The past two Old Boat Columns looked at one of the two boats that led the towboat parade for the Greenup Lock dedication in 1962: the 3,200 hp. Valvoline of Ashland Oil & Refining Company. The Valvoline was built by St, Louis Ship in 1949 as the Sohio Cleveland and acquired by Ashland in 1950. The other lead vessel in the Greenup parade, the OVEC, was also a product of St. Louis Ship. The OVEC was owned by The Ohio River Company of Cincinnati.
The Ohio River Company (also known as Orco) has been referenced many times in this column. Orco’s origins go back to 1915, when A.C. Ingersoll Sr. was delivering coal by horse and wagon in the Cincinnati area. The operation grew into the Philadelphia and Cleveland Coal Company, which chartered towboats and barges before purchasing a towboat in 1923. After gaining new investors, The Ohio River Company was incorporated in West Virginia as a wholly owned subsidiary of West Virginia Coal and Coke Company on April 17, 1925. In 1937, Orco secured some large contracts with Commonwealth Edison to supply coal to power plants in the Chicago area.
Orco assembled an impressive fleet of steam sternwheel towboats and became a prime mover of coal throughout the Ohio and Illinois rivers. In 1938, Orco purchased the diesel-powered North Star (see the June 5, 2023, edition of The Waterways Journal) for its Illinois River operations, marking a departure from steam power. Orco consistently added diesel towboats to its fleet over the years, but the company was among the last to operate steam sternwheel boats, with the Omar and ORCO (originally the Charles T. Campbell) finally retired in 1961. Dravo built both of those vessels in 1936.
As Orco began building diesel boats, the company increasingly turned to St. Louis Shipbuilding & Steel Company to provide those vessels. St. Louis Ship began building a series of 2,160 hp., twin-screw towboats for Orco in 1954. This continued the following year, along with some single-screw vessels for the Illinois River. Also in 1955, St. Louis Ship began crafting a series of larger, triple-screw towboats for Orco. Those boats, like the twin-screw boats that preceded them, had a distinctive superstructure design that was, for the most part, exclusive to the Orco vessels.

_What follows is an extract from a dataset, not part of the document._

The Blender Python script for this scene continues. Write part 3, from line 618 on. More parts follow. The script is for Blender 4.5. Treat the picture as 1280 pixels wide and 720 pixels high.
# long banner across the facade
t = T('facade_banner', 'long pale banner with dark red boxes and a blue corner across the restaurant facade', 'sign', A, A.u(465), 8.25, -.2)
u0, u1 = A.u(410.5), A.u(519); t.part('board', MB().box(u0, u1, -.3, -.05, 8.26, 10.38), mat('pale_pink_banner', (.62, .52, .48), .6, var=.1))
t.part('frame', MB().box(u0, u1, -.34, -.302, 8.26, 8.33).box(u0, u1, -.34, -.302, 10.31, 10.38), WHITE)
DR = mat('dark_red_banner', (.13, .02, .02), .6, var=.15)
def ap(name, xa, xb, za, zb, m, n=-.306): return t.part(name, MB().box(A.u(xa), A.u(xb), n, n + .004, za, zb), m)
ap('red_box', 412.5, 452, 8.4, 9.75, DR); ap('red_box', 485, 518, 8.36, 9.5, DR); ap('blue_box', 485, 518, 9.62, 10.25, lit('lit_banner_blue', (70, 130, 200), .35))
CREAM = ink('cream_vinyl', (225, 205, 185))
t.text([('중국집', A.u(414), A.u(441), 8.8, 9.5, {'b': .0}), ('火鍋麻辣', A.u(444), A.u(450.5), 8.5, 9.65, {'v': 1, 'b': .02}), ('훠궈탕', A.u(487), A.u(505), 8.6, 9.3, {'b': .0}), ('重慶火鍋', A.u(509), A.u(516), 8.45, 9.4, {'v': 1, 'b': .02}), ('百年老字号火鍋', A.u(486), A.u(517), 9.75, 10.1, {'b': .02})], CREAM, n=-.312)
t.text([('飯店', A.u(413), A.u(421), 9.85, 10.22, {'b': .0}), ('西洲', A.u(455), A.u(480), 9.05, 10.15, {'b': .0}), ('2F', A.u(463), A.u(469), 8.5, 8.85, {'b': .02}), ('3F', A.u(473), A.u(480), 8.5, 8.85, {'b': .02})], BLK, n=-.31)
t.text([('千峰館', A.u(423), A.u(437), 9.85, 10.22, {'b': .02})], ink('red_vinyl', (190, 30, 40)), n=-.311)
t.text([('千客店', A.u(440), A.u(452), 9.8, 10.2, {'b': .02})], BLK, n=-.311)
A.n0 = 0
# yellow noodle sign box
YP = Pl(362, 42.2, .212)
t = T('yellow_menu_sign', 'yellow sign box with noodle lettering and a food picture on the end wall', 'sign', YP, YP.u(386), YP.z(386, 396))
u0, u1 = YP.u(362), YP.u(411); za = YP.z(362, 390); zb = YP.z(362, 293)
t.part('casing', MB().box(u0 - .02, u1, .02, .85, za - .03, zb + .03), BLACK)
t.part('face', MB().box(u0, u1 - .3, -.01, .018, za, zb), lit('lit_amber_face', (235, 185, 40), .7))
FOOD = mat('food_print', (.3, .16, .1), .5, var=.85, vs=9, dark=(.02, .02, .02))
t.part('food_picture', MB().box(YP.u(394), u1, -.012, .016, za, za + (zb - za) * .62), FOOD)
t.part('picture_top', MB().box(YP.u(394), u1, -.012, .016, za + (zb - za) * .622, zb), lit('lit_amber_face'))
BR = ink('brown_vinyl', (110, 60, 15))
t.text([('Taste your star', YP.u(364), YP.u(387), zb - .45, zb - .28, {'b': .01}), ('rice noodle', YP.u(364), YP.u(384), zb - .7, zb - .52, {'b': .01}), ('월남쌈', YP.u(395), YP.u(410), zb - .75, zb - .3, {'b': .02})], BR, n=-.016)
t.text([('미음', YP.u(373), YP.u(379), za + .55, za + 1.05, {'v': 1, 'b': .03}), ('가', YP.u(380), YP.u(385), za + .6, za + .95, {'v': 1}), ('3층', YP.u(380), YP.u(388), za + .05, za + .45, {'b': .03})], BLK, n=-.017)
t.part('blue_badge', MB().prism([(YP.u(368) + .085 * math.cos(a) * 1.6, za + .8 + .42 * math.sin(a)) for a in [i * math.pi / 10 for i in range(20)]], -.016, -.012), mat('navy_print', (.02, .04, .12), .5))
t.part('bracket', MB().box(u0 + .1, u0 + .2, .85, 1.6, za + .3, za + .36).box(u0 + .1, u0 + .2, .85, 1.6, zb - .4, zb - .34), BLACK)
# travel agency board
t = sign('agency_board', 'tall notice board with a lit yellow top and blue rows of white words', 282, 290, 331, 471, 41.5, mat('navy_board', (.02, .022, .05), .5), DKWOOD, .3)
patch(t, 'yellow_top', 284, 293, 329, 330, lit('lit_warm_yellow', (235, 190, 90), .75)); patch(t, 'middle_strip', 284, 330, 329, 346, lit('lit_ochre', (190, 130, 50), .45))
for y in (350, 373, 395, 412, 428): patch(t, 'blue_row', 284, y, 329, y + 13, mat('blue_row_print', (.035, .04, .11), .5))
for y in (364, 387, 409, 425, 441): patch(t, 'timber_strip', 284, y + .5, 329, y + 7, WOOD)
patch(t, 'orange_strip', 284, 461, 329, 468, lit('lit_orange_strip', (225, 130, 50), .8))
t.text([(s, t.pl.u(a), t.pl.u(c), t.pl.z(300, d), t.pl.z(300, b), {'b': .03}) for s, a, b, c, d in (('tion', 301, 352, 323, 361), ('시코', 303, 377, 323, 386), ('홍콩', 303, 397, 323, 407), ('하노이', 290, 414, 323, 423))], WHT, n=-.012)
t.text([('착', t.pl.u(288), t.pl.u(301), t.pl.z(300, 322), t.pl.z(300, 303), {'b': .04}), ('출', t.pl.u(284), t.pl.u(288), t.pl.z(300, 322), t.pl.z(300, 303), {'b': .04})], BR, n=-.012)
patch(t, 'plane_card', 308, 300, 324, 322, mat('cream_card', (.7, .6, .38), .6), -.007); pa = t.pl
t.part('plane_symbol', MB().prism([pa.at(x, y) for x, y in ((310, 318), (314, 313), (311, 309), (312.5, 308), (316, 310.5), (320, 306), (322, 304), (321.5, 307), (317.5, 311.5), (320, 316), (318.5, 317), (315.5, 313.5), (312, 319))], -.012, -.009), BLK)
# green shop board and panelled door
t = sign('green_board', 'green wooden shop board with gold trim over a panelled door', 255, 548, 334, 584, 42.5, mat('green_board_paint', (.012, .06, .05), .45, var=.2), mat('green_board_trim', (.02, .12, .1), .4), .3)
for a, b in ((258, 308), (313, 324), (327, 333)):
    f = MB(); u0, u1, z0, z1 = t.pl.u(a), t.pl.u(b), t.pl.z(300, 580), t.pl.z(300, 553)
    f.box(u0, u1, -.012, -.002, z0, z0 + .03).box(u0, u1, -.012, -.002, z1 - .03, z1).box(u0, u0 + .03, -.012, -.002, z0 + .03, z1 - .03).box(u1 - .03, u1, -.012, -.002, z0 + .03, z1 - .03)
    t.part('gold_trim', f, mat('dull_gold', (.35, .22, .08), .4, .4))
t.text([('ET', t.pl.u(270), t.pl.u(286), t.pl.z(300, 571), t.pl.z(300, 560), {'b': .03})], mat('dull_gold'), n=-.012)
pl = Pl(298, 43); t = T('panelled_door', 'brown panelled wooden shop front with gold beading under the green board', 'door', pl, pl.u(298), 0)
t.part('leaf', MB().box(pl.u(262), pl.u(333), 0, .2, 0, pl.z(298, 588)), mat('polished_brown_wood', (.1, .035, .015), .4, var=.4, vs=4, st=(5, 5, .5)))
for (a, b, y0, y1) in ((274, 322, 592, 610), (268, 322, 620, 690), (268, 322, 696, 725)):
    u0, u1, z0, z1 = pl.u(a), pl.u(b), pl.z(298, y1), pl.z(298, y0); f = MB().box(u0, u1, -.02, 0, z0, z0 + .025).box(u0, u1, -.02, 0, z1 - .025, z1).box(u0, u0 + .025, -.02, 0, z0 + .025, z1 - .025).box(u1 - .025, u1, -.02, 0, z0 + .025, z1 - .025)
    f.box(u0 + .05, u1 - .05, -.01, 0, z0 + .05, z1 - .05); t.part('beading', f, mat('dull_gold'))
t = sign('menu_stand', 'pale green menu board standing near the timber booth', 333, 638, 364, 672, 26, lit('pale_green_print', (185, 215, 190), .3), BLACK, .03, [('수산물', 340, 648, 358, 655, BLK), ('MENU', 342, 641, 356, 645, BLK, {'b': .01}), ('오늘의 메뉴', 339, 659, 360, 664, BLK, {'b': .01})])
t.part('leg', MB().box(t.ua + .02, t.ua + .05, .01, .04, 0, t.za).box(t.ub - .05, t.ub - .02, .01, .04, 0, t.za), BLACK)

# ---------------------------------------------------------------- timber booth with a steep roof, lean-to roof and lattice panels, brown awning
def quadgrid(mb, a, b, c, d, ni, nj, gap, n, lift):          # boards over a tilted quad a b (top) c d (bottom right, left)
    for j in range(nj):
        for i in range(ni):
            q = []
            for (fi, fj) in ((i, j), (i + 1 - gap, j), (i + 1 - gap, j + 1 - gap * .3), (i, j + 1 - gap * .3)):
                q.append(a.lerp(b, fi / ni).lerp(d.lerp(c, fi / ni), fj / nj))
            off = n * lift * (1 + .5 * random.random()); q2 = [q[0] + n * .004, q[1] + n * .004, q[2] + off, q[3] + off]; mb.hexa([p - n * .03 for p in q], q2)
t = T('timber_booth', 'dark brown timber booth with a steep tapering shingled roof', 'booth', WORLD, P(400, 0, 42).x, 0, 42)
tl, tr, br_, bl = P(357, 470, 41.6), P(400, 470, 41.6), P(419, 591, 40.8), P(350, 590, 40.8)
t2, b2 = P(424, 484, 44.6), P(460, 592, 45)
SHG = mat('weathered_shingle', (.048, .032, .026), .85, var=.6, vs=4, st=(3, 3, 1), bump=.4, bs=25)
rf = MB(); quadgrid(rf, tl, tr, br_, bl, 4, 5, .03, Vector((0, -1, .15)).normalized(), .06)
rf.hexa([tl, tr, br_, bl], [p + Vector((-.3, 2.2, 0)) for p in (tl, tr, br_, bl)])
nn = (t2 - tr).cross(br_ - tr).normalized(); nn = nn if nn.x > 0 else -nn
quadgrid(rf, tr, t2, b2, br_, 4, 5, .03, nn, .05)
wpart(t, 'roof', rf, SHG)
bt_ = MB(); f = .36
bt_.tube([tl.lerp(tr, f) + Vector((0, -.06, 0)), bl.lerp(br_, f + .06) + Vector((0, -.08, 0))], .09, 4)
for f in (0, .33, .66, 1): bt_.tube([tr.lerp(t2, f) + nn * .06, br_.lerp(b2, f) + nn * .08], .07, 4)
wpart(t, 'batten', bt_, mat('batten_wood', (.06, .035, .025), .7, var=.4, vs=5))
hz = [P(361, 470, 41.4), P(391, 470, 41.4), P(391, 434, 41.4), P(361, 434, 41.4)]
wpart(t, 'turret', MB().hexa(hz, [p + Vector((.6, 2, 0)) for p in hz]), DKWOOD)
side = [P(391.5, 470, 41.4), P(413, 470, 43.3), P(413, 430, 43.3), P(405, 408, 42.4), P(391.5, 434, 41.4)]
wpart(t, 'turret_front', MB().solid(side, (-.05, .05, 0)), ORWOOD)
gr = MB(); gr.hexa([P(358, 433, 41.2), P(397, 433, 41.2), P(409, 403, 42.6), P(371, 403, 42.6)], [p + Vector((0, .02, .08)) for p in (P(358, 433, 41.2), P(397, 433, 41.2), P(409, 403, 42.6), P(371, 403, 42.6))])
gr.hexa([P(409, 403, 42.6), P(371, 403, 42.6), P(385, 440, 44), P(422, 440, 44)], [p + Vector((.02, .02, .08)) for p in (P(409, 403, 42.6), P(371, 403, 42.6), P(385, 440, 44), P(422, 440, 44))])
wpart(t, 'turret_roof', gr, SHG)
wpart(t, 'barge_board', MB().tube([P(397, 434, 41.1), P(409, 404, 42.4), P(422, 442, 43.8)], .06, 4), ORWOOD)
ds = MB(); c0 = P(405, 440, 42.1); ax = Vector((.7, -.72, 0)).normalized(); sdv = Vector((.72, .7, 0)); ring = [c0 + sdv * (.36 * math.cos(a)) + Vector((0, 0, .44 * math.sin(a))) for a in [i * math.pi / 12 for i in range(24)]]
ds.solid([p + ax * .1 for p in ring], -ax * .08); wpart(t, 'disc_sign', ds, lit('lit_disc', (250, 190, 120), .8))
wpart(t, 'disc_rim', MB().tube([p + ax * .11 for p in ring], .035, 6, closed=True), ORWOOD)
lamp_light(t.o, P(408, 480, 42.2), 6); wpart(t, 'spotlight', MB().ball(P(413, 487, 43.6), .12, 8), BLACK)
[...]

The OVEC was the third of four triple-screw vessels for Orco, entering service in 1956. The shapely St. Louis-designed hull measured 164 by 44 feet, and the vessel was fitted with kort nozzles. The three main engines were Baldwin-Lima-Hamilton Model 606-SC six-cylinder, supercharged, four-cycle diesels. Each was rated at 1,050 hp. at 238 rpm and turned four-blade, cast steel propellers through Falk Model 12 MB gears. The Inland River Record reported the total horsepower to be 3,240 hp.
The OVEC was named for the Ohio Valley Electric Corporation, organized in 1952 to build and operate electric power plants in the Ohio Valley. Orco secured a substantial multi-year contract to deliver coal to those plants. The OVEC, which had the radio call sign WH 4836, was painted in Orco’s traditional white with dark green trim and had white stacks sporting the Orco logo. It would tow coal, along with other commodities, for the next quarter century. In the late 1970s or early 1980s, the kort nozzles were removed from the OVEC and the other three of the series.

In 1981, the OVEC was sold to Rushing Marine Corporation, Cape Girardeau, Mo., and renamed Evelyn Rushing. Under that ownership, the boat was painted in an attractive color scheme of bright white with a high gray band below the handrail of the lower deck. The stacks were black with a white “R” on the outboard sides. In 1989, the boat was repowered with GM 16-645E2 engines that gave it 4,500 hp.
The Evelyn Rushing was leased in 1991 and sold in 1993 to Marine Equipment Towing Corporation, also of Cape Girardeau. In 1996, it was sold to Newcorp Marine Inc. of St. Louis. It then was sold in February 2002 to AEP-MEMCO LLC, Chesterfield, Mo. That entity immediately leased the boat to Tug Cynthia Inc., Mandeville, La., which purchased it in January 2003 and renamed it the Rusty Zeller. Under the ownership of Tug Cynthia, the boat was operated by Florida Marine Transporters Inc., also of Mandeville.
In June 2007, the Rusty Zeller was sold to Blackburn Marine International LLC, loaded onto a semi-submersible ship and taken to South America. In 2010, Horizon Shipbuilding in Bayou La Batre, Ala., built a 6,000 hp. boat that was christened the Rusty Zeller. Florida Marine operated that vessel until very recently, when it was seen with Kirby markings.